Nine EU countries recorded AIC levels above the EU average. In addition to Luxembourg, these countries include Germany (119%), the Netherlands (119%), Austria (114%), Belgium (113%), Denmark (108%), France (106%), Sweden (106%), and Finland (105%). Among the EU’s largest economies, Germany and the Netherlands performed the best, followed by France, where welfare was 6% above the EU average. Meanwhile, Italy’s material welfare matched the EU average, and Spain, at 91%, ranked the lowest among the “Big Four.”
On the opposite end of the spectrum, Central and Eastern European countries, along with several EU candidate nations, generally reported lower AIC per capita. Latvia, Estonia, Croatia, and Slovakia follow Hungary and Bulgaria in showing more than 20% lower material welfare than the EU average.

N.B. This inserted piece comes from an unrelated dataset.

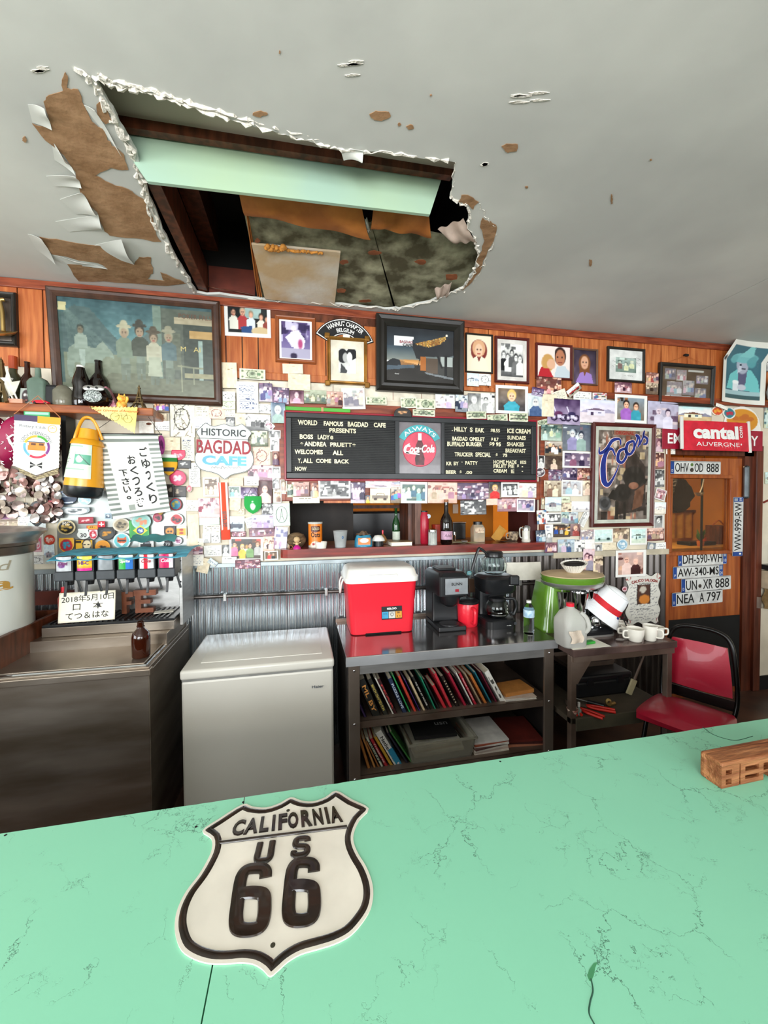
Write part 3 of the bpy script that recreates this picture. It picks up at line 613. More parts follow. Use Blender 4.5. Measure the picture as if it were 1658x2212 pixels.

Outside the EU, the European Free Trade Association (EFTA) countries reported higher material welfare levels than the EU. Norway and Switzerland exceeded the EU average, with Norway at 24% above and Switzerland 16% higher. In contrast, all six EU candidate countries fell below the EU average, with Turkey, at 84%, performing better than nine EU countries, including Poland (83%) and Greece (80%).
While Nordic and Western European nations consistently show higher AIC per capita, reflecting better material welfare, Central and Eastern Europe, along with EU candidate countries, exhibit lower AIC figures. This disparity highlights notable regional differences in living standards across Europe.
Over the past three years, several countries experienced shifts in material welfare. Denmark saw the most significant decline, dropping from 120% of the EU average in 2020 to 108% in 2023. Meanwhile, Ireland, Bulgaria, and Spain reported significant increases in AIC per capita, with Turkey recording the most substantial rise among EU candidates, moving from 64% to 84%.
Eurostat explains that AIC is a comprehensive measure of household material well-being, accounting for all household expenditures, including those for food, clothing, housing, and healthcare. This indicator offers a more equitable way to compare living standards across different regions and countries, adjusting for variations in price levels.